Prior to Gilbert’s research, scientists had been unable to distinguish between two competing theories of coral growth. The classical idea was that corals relied on a calcium-rich fluid adding skeletal tissue one molecule at a time. Other evidence showed that the organisms take a more active role by concentrating seawater but still adding to their skeletons one molecule at a time.
Gilbert made her discovery by developing a new way to image the growing portions of coral skeletons to see what the forming structures were made of. They saw particles of unstable, amorphous forms of calcium carbonate at and near the growing surfaces of coral skeletons.

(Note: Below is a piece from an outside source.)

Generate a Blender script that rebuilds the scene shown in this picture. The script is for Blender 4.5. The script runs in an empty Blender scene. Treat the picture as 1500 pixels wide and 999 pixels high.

This isn’t to say that the structures are big enough to be seen with the naked eye. Some of the particles were 400 billionths of a meter across, which is 500 times larger than a single calcium carbonate molecule group. The researchers observed that the unstable calcium carbonate precursors crystallized into aragonite, the stable form of calcium carbonate that makes up mature coral skeletons.
If other coral species build their skeletons in a similar way, the oceans may be able to avoid a large-scale crisis in coral skeleton formation that could unravel reef ecosystems.